Problem: Print every entry, word for word, and skip the images.

===== The records

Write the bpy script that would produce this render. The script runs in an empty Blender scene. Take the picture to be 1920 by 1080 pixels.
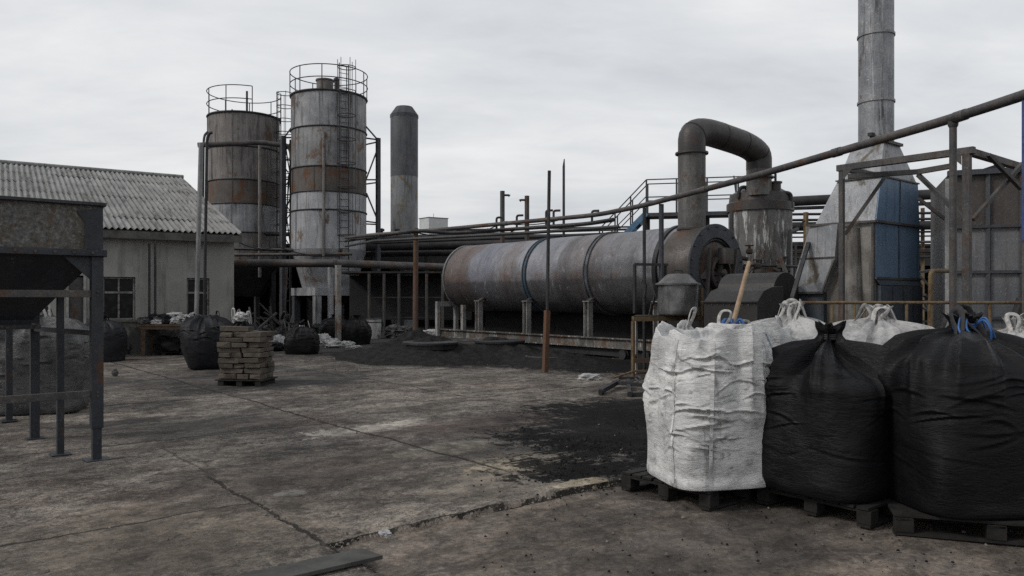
import bpy, math, random
import numpy as np
from mathutils import Vector, Matrix
random.seed(7)
PI = math.pi
SC = bpy.context.scene
COL = SC.collection
H = 1.5          # eye height
F = 1450.0       # focal length in photo pixels (1920 wide)
YAW = math.radians(39.2)                       # the yard's grid is turned by this much
A = Vector((-math.sin(YAW), math.cos(YAW), 0)) # yard axis running away to the left
B = Vector((math.cos(YAW), math.sin(YAW), 0))  # yard axis running away to the right
Z = Vector((0, 0, 1))

def W(px, py, d):
    return Vector(((px - 960) / F * d, d, H + (560 - py) / F * d))
def G(px, py):
    d = F * H / (py - 560)
    return Vector(((px - 960) / F * d, d, 0))
def X(px, d, z=0):
    return Vector(((px - 960) / F * d, d, z))
def hit(px, p0, dr):
    """distance along the line p0 + t*dr at which it shows at picture column px"""
    k = (px - 960) / F
    return (k * p0.y - p0.x) / (dr.x - k * dr.y)

# ------------------------------------------------------------------ noise
def _h(ix, iy, iz, s):
    n = (ix.astype(np.int64) * 374761393 + iy.astype(np.int64) * 668265263 + iz.astype(np.int64) * 2147483647 + s * 1274126177) & 0xffffffff
    n = ((n ^ (n >> 13)) * 1274126177) & 0xffffffff
    n = (n ^ (n >> 16)) & 0xffffffff
    n = (n * 2246822519) & 0xffffffff
    return ((n ^ (n >> 15)) & 0xffff) / 65535.0
def vnoise(x, y, z, s=0):
    x, y, z = np.broadcast_arrays(np.asarray(x, float), np.asarray(y, float), np.asarray(z, float))
    ix, iy, iz = np.floor(x), np.floor(y), np.floor(z)
    fx, fy, fz = x - ix, y - iy, z - iz
    u, v, w = [f * f * f * (f * (f * 6 - 15) + 10) for f in (fx, fy, fz)]
    r = 0
    for dx in (0, 1):
        for dy in (0, 1):
            for dz in (0, 1):
                r = r + _h(ix + dx, iy + dy, iz + dz, s) * (u if dx else 1 - u) * (v if dy else 1 - v) * (w if dz else 1 - w)
    return r * 2 - 1
def fbm(x, y, z, s=0, o=4):
    t, a, f = 0, 1.0, 1.0
    for k in range(o):
        t = t + a * vnoise(np.asarray(x) * f, np.asarray(y) * f, np.asarray(z) * f, s + k)
        a *= .5; f *= 2.03
    return t
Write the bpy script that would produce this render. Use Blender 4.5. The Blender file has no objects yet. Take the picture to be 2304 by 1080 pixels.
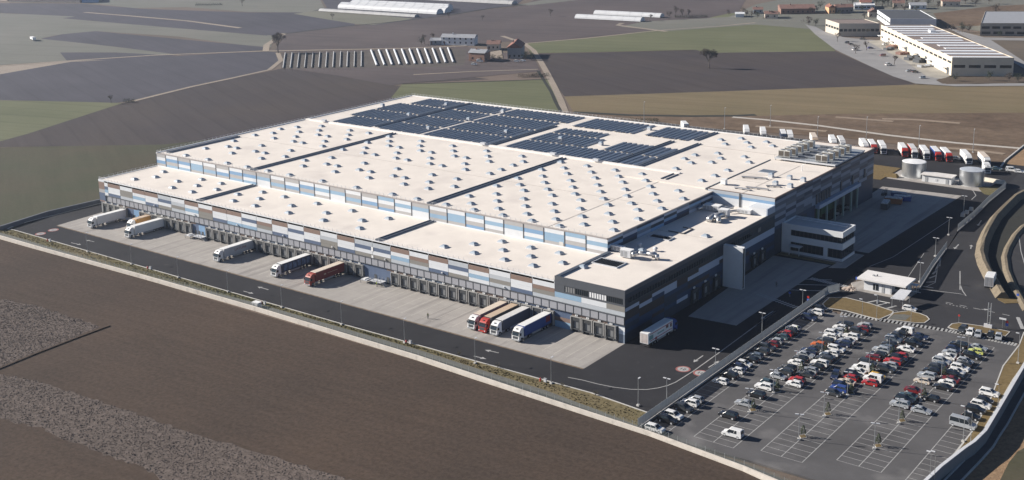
import bpy, math, random
from mathutils import Vector
random.seed(11)
R = math.radians
scene = bpy.context.scene
COL = scene.collection

# ---------------------------------------------------------------- camera
F, CX, CY = 2654.8, 1153.79, 311.62          # lens in photo pixels (2304 wide)
CAM = Vector((157.26, -252.81, 120.0))
YAW, PIT, ROL = R(-37.43037), R(12.07707), R(-1.20457)
fw = Vector((math.sin(YAW)*math.cos(PIT), math.cos(YAW)*math.cos(PIT), -math.sin(PIT)))
rt0 = Vector((math.cos(YAW), -math.sin(YAW), 0)); up0 = rt0.cross(fw)
RT = rt0*math.cos(ROL)+up0*math.sin(ROL); UP = up0*math.cos(ROL)-rt0*math.sin(ROL)
cd = bpy.data.cameras.new('camera'); cam = bpy.data.objects.new('camera', cd); COL.objects.link(cam)
from mathutils import Matrix
cam.matrix_world = Matrix(((RT.x,UP.x,-fw.x,CAM.x),(RT.y,UP.y,-fw.y,CAM.y),(RT.z,UP.z,-fw.z,CAM.z),(0,0,0,1)))
cd.sensor_width = 36; cd.lens = F/2304*36
cd.shift_x = -(CX-1152)/2304*-1*-1; cd.shift_y = (CY-540)/2304
cd.clip_start = 1; cd.clip_end = 9000
scene.camera = cam
def at(px, py, z=0.0):                        # the ground (or level z) point seen at a photo pixel
    d = fw+RT*((px-CX)/F)-UP*((py-CY)/F)
    return CAM+d*((z-CAM.z)/d.z)
def atk(o, k, a, b, z=0.0): return at(o[0]+a/k, o[1]+b/k, z)

# ---------------------------------------------------------------- light
SUN_EL, SUN_AZ = R(25), R(20.5)               # light travels towards +X and a little +Y
w = bpy.data.worlds.new('World'); scene.world = w; w.use_nodes = True
nt = w.node_tree; nt.nodes.clear()
wo = nt.nodes.new('ShaderNodeOutputWorld'); bg = nt.nodes.new('ShaderNodeBackground'); sk = nt.nodes.new('ShaderNodeTexSky')
sk.sky_type = 'NISHITA'; sk.sun_disc = False; sk.sun_elevation = SUN_EL; sk.sun_rotation = R(249.5)
sk.air_density = .6; sk.dust_density = .1; sk.ozone_density = 2.5; sk.altitude = 300
bg.inputs[1].default_value = 0.05
nt.links.new(sk.outputs[0], bg.inputs[0]); nt.links.new(bg.outputs[0], wo.inputs[0])
sl = bpy.data.lights.new('sun', 'SUN'); so = bpy.data.objects.new('sun', sl); COL.objects.link(so)
sl.energy = 5.0; sl.angle = R(0.5); sl.color = (1, .93, .84)
sdir = Vector((math.cos(SUN_AZ)*math.cos(SUN_EL), math.sin(SUN_AZ)*math.cos(SUN_EL), -math.sin(SUN_EL)))
so.rotation_euler = sdir.to_track_quat('-Z', 'Y').to_euler(); so.location = (-200, -100, 200)
vs = scene.view_settings
vs.view_transform = 'Standard'; vs.look = 'None'; vs.gamma = 1; vs.exposure = 0.88; vs.use_curve_mapping = False
scene.cycles.max_bounces = 5; scene.cycles.diffuse_bounces = 2; scene.cycles.glossy_bounces = 2
scene.cycles.transmission_bounces = 2; scene.cycles.transparent_max_bounces = 6; scene.cycles.volume_bounces = 0
scene.cycles.use_denoising = True

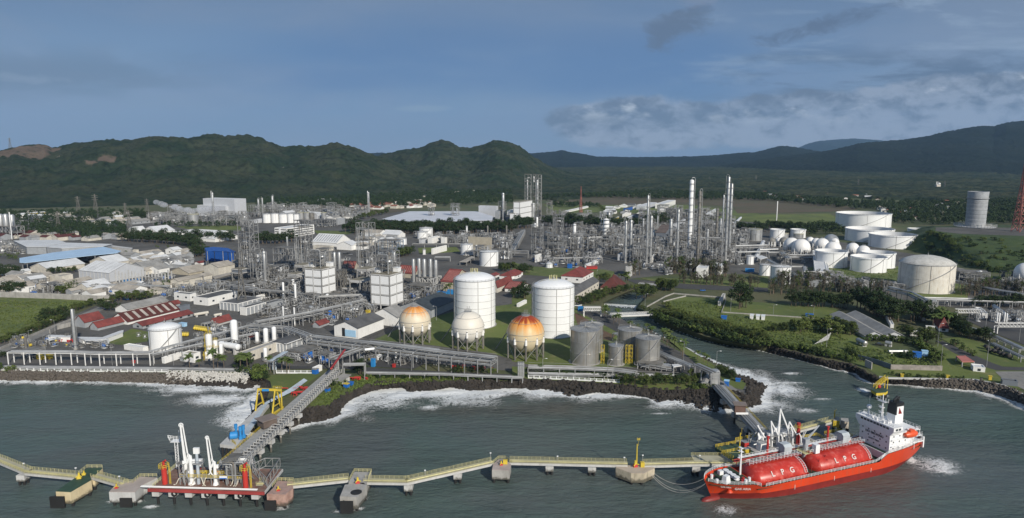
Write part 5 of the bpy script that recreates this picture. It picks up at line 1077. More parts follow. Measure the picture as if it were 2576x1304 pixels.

==========

Solution:
Write the bpy script that would produce this render. The script runs in an empty Blender scene. Take the picture to be 1920 by 1080 pixels.
import bpy, math, random
import numpy as np
from mathutils import Vector, Matrix
random.seed(7)
PI = math.pi
SC = bpy.context.scene
COL = SC.collection
H = 1.5          # eye height
F = 1450.0       # focal length in photo pixels (1920 wide)
YAW = math.radians(39.2)                       # the yard's grid is turned by this much
A = Vector((-math.sin(YAW), math.cos(YAW), 0)) # yard axis running away to the left
B = Vector((math.cos(YAW), math.sin(YAW), 0))  # yard axis running away to the right
Z = Vector((0, 0, 1))

def W(px, py, d):
    return Vector(((px - 960) / F * d, d, H + (560 - py) / F * d))
def G(px, py):
    d = F * H / (py - 560)
    return Vector(((px - 960) / F * d, d, 0))
def X(px, d, z=0):
    return Vector(((px - 960) / F * d, d, z))
def hit(px, p0, dr):
    """distance along the line p0 + t*dr at which it shows at picture column px"""
    k = (px - 960) / F
    return (k * p0.y - p0.x) / (dr.x - k * dr.y)

# ------------------------------------------------------------------ noise
def _h(ix, iy, iz, s):
    n = (ix.astype(np.int64) * 374761393 + iy.astype(np.int64) * 668265263 + iz.astype(np.int64) * 2147483647 + s * 1274126177) & 0xffffffff
    n = ((n ^ (n >> 13)) * 1274126177) & 0xffffffff
    n = (n ^ (n >> 16)) & 0xffffffff
    n = (n * 2246822519) & 0xffffffff
    return ((n ^ (n >> 15)) & 0xffff) / 65535.0
def vnoise(x, y, z, s=0):
    x, y, z = np.broadcast_arrays(np.asarray(x, float), np.asarray(y, float), np.asarray(z, float))
    ix, iy, iz = np.floor(x), np.floor(y), np.floor(z)
    fx, fy, fz = x - ix, y - iy, z - iz
    u, v, w = [f * f * f * (f * (f * 6 - 15) + 10) for f in (fx, fy, fz)]
    r = 0
    for dx in (0, 1):
        for dy in (0, 1):
            for dz in (0, 1):
                r = r + _h(ix + dx, iy + dy, iz + dz, s) * (u if dx else 1 - u) * (v if dy else 1 - v) * (w if dz else 1 - w)
    return r * 2 - 1
def fbm(x, y, z, s=0, o=4):
    t, a, f = 0, 1.0, 1.0
    for k in range(o):
        t = t + a * vnoise(np.asarray(x) * f, np.asarray(y) * f, np.asarray(z) * f, s + k)
        a *= .5; f *= 2.03
    return t
Write the bpy script that would produce this render. Use Blender 4.5. The Blender file has no objects yet. Take the picture to be 2304 by 1080 pixels.
import bpy, math, random
from mathutils import Vector
random.seed(11)
R = math.radians
scene = bpy.context.scene
COL = scene.collection

# ---------------------------------------------------------------- camera
F, CX, CY = 2654.8, 1153.79, 311.62          # lens in photo pixels (2304 wide)
CAM = Vector((157.26, -252.81, 120.0))
YAW, PIT, ROL = R(-37.43037), R(12.07707), R(-1.20457)
fw = Vector((math.sin(YAW)*math.cos(PIT), math.cos(YAW)*math.cos(PIT), -math.sin(PIT)))
rt0 = Vector((math.cos(YAW), -math.sin(YAW), 0)); up0 = rt0.cross(fw)
RT = rt0*math.cos(ROL)+up0*math.sin(ROL); UP = up0*math.cos(ROL)-rt0*math.sin(ROL)
cd = bpy.data.cameras.new('camera'); cam = bpy.data.objects.new('camera', cd); COL.objects.link(cam)
from mathutils import Matrix
cam.matrix_world = Matrix(((RT.x,UP.x,-fw.x,CAM.x),(RT.y,UP.y,-fw.y,CAM.y),(RT.z,UP.z,-fw.z,CAM.z),(0,0,0,1)))
cd.sensor_width = 36; cd.lens = F/2304*36
cd.shift_x = -(CX-1152)/2304*-1*-1; cd.shift_y = (CY-540)/2304
cd.clip_start = 1; cd.clip_end = 9000
scene.camera = cam
def at(px, py, z=0.0):                        # the ground (or level z) point seen at a photo pixel
    d = fw+RT*((px-CX)/F)-UP*((py-CY)/F)
    return CAM+d*((z-CAM.z)/d.z)
def atk(o, k, a, b, z=0.0): return at(o[0]+a/k, o[1]+b/k, z)

# ---------------------------------------------------------------- light
SUN_EL, SUN_AZ = R(25), R(20.5)               # light travels towards +X and a little +Y
w = bpy.data.worlds.new('World'); scene.world = w; w.use_nodes = True
nt = w.node_tree; nt.nodes.clear()
wo = nt.nodes.new('ShaderNodeOutputWorld'); bg = nt.nodes.new('ShaderNodeBackground'); sk = nt.nodes.new('ShaderNodeTexSky')
sk.sky_type = 'NISHITA'; sk.sun_disc = False; sk.sun_elevation = SUN_EL; sk.sun_rotation = R(249.5)
sk.air_density = .6; sk.dust_density = .1; sk.ozone_density = 2.5; sk.altitude = 300
bg.inputs[1].default_value = 0.05
nt.links.new(sk.outputs[0], bg.inputs[0]); nt.links.new(bg.outputs[0], wo.inputs[0])
sl = bpy.data.lights.new('sun', 'SUN'); so = bpy.data.objects.new('sun', sl); COL.objects.link(so)
sl.energy = 5.0; sl.angle = R(0.5); sl.color = (1, .93, .84)
sdir = Vector((math.cos(SUN_AZ)*math.cos(SUN_EL), math.sin(SUN_AZ)*math.cos(SUN_EL), -math.sin(SUN_EL)))
so.rotation_euler = sdir.to_track_quat('-Z', 'Y').to_euler(); so.location = (-200, -100, 200)
vs = scene.view_settings
vs.view_transform = 'Standard'; vs.look = 'None'; vs.gamma = 1; vs.exposure = 0.88; vs.use_curve_mapping = False
scene.cycles.max_bounces = 5; scene.cycles.diffuse_bounces = 2; scene.cycles.glossy_bounces = 2
scene.cycles.transmission_bounces = 2; scene.cycles.transparent_max_bounces = 6; scene.cycles.volume_bounces = 0
scene.cycles.use_denoising = True

Write part 5 of the bpy script that recreates this picture. It picks up at line 1077. More parts follow. Measure the picture as if it were 2576x1304 pixels.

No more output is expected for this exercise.